There are probably no more than 100 para-occupational exposure mesothelioma cases each year. The cost of providing DWP benefits and a PWCA payment to those claimants who would otherwise have no entitlement to any compensation would be relatively modest.

And it would remedy an injustice that Thompsons finds very hard to explain in any logical way to the wives, children and even grandchildren who have developed mesothelioma because they were exposed to asbestos through no fault of their own.

Damages in Scotland

There is a big difference between the way in which damages for bereavement are assessed in Scotland, as compared to England and Wales. There is no logical explanation for it.

In England and Wales a bereavement award is fixed at £10,000 for deaths occurring on or after 1 April 2002. In mesothelioma cases it is normally payable only to the spouse of the deceased.

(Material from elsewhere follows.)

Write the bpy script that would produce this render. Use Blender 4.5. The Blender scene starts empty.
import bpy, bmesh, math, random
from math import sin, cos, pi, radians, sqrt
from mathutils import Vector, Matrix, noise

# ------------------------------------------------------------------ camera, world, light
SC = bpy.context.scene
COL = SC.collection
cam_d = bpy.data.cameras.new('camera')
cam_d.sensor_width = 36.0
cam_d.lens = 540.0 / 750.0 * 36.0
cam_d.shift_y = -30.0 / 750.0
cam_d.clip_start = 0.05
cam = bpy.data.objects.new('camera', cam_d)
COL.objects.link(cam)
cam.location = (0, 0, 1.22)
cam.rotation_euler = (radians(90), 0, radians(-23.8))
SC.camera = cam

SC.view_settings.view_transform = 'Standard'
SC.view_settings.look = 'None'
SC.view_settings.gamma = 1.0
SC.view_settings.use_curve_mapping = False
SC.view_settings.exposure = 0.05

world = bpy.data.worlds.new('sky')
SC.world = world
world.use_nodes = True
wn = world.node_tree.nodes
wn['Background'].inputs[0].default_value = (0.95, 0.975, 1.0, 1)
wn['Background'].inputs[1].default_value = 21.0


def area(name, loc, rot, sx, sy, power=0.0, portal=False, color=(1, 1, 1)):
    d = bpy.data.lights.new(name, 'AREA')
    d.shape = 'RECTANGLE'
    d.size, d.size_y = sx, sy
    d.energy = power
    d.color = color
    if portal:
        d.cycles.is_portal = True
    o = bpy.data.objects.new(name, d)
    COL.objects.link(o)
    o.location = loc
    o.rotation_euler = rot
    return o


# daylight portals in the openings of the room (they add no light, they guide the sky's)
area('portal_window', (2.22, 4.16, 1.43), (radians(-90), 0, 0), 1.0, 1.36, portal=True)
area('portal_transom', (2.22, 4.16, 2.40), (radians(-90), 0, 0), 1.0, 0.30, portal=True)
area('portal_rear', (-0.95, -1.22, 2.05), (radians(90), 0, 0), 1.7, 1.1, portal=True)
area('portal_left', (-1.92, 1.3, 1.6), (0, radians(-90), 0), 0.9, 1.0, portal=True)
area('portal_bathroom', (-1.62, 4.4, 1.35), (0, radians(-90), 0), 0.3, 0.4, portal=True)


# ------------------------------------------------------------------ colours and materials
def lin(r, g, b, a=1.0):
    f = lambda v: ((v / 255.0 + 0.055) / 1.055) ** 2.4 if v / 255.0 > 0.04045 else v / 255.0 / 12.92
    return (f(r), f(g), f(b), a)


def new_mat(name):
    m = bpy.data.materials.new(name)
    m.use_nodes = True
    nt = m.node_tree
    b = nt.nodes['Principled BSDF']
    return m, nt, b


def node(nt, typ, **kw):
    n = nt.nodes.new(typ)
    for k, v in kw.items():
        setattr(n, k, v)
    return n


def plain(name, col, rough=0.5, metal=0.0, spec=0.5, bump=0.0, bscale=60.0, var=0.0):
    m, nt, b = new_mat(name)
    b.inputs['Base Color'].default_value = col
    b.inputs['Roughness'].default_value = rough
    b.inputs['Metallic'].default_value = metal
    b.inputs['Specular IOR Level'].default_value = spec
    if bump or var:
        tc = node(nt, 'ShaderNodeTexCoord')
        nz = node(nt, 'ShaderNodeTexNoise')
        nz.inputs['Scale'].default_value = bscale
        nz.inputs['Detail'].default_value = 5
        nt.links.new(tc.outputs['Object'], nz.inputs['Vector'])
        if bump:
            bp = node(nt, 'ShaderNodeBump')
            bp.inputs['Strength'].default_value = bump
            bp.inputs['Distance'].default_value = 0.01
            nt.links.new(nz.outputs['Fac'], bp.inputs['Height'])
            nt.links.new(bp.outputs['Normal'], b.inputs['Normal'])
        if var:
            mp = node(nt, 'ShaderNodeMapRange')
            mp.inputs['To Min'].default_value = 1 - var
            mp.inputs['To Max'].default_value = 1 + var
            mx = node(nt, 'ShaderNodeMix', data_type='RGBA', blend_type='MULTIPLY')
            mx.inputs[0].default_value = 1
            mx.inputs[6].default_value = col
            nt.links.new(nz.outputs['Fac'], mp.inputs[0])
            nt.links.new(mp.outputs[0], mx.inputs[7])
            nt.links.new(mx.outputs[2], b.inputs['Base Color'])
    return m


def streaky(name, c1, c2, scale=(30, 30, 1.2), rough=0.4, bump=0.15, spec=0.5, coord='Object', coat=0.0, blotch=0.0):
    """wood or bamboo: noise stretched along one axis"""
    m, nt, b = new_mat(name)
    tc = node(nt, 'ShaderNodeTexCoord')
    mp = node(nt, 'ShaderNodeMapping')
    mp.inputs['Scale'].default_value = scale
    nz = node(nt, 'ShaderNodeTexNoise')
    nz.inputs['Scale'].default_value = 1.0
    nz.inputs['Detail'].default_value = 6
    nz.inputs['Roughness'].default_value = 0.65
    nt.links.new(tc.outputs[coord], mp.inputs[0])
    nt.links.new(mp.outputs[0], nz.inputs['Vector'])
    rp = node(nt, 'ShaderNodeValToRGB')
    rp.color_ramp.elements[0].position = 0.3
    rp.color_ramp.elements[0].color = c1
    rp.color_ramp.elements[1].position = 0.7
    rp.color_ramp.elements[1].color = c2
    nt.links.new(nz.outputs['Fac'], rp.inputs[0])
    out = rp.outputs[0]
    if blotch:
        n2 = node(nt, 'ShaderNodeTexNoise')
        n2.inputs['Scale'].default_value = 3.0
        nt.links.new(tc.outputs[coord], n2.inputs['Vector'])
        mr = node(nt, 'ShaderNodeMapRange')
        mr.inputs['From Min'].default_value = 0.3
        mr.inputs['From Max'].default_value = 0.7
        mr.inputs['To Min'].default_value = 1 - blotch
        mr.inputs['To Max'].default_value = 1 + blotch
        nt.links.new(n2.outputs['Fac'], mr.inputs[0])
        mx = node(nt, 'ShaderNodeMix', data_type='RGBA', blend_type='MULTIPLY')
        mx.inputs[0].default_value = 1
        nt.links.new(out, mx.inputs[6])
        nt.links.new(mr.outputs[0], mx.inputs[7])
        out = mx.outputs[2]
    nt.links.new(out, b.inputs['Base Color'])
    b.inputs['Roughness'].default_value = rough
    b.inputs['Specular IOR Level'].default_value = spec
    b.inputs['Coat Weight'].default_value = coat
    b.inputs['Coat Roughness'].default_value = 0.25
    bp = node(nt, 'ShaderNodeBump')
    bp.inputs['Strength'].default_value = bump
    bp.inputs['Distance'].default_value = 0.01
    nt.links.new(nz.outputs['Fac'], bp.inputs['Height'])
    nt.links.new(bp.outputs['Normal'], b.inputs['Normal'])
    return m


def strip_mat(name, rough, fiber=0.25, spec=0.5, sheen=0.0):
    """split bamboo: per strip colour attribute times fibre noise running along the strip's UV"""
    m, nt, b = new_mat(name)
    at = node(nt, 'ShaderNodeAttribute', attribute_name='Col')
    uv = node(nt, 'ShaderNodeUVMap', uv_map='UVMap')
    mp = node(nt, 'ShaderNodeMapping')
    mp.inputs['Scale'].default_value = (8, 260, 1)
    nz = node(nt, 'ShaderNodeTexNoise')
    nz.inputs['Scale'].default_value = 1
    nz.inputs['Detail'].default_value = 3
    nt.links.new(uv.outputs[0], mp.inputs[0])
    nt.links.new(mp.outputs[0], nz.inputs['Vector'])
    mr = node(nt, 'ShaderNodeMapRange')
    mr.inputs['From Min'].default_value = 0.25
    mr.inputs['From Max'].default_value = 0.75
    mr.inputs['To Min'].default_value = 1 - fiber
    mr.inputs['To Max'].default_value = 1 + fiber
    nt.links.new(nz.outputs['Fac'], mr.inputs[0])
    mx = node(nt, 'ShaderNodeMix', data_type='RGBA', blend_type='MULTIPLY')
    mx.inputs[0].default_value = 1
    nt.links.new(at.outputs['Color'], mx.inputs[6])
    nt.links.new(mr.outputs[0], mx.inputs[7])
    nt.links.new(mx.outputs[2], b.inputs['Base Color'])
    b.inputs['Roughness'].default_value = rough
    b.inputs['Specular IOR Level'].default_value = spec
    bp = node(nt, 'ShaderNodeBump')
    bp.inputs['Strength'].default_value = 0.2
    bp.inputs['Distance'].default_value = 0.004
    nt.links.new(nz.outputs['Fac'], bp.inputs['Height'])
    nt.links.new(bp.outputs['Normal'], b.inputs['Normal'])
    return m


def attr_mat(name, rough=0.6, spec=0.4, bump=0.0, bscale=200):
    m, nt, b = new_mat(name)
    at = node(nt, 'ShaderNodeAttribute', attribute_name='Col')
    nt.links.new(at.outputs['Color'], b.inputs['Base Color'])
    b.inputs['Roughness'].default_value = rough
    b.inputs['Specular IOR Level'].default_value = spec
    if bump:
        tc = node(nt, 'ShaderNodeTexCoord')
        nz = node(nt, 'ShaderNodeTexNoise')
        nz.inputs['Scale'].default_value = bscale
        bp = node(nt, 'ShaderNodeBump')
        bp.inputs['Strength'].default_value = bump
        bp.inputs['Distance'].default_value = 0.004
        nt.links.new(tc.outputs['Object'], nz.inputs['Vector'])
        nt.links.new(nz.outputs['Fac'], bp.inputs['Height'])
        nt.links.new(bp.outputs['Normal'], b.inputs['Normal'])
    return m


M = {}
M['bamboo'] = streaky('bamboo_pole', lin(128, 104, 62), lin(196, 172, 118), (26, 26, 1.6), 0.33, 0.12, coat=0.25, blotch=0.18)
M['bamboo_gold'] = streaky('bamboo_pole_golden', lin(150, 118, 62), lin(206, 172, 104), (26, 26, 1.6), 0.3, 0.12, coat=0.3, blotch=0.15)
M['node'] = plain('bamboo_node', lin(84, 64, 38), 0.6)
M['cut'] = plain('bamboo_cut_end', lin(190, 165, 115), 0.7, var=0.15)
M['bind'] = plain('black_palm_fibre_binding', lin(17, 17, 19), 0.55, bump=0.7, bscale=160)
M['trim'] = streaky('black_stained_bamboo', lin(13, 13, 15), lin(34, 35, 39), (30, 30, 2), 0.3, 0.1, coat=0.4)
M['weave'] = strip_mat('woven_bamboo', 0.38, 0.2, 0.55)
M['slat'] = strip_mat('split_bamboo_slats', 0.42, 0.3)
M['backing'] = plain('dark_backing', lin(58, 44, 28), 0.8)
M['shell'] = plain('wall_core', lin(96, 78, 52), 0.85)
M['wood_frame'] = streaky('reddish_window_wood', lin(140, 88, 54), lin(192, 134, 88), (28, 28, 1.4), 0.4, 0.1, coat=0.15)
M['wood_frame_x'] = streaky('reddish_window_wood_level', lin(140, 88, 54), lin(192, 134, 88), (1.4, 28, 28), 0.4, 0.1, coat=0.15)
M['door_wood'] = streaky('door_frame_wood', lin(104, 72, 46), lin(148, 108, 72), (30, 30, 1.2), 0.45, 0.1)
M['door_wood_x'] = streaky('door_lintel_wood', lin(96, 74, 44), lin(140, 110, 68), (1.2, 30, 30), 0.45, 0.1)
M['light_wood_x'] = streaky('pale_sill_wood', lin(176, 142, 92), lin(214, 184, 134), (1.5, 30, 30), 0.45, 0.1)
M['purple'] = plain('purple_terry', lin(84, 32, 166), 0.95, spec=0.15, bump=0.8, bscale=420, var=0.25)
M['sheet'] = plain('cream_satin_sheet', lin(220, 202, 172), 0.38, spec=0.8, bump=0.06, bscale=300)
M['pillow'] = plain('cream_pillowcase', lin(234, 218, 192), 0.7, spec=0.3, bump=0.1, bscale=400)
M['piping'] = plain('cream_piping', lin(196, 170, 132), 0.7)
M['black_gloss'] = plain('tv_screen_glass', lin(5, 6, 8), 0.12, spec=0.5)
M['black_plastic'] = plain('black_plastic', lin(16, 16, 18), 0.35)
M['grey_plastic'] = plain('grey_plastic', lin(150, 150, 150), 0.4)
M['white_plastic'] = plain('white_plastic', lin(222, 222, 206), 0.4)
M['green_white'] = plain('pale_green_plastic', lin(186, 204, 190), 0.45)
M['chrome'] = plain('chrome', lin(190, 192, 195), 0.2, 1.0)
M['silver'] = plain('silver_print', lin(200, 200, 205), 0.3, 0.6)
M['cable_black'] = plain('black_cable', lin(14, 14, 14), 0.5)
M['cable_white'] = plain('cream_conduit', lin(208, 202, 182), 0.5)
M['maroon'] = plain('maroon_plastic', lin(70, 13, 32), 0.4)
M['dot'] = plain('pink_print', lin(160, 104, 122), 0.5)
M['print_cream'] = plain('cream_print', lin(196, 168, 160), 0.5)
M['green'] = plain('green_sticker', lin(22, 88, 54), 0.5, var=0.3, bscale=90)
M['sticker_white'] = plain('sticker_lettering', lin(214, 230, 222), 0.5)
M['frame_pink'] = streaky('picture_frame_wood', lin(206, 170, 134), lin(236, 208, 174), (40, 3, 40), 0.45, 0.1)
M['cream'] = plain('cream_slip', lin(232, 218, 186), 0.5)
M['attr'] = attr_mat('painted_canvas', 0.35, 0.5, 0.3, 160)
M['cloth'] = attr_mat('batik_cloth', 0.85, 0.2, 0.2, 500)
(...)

In Scotland the equivalent award to a bereaved spouse is currently in the order of £28,000. Other family members such as siblings and children each have their own right to a payment of approximately £10,000.

That means that the compensation for bereavement for a family who can bring a claim in Scotland will differ by tens of thousands of pounds compared to a family in England and Wales.

The Rights of Relatives to Damages (Mesothelioma) (Scotland) Bill will ensure that relatives’ claims for damages are not extinguished by a person with mesothelioma settling their own claim whilst still alive. A similar statutory amendment should be introduced in England and Wales.

Alternatively the Civil Procedure Rules should be amended to allow a claimant with mesothelioma to make an application for an interim payment by way of Part 8 proceedings if they choose not to bring the claim to a full and final settlement during their lifetime, therefore preserving the rights of others to pursue a claim of greater value after their death.